Assailants on Friday gunned down an Iraqi journalist who had been working for a local radio station run by a Shiite political party that is the chief rival of anti-American cleric Muqtada al-Sadr, the station and police said, according to the Associated Press (AP).
Jassim al-Batat, 38, was killed by gunmen in a speeding car as he left his house in the town of Qurna in his own car, said Adnan al-Asadi, the head of the local al-Nakhil radio station based in the southern city of Basra. Qurna is 55 miles north of Basra. Police also confirmed that al-Batat was killed in the attack.
More from the AP report;
Al-Nakhil radio is run by the Supreme Islamic Iraqi Council. Its leader Abdul-Aziz al-Hakim has sided with the government of Prime Minister Nouri al-Maliki since Iraqi security forces launched a crackdown on al-Sadr's Mahdi Army militia in Basra a month ago.
Journalists have frequently been targeted or caught up in attacks in Iraq.
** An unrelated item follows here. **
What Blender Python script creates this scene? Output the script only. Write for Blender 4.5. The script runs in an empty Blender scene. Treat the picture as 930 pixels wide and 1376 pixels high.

More than 175 journalists and media support workers have been killed since the U.S.-led invasion in 2003, according to the New York-based Committee to Protect Journalists.
Reporters without Borders, the Paris-based advocacy group, said Friday that 211 media assistants and journalists, including al-Batat, have been killed since the invasion began. The fate of another 14 journalists and assistants who were kidnapped is not known, the group said.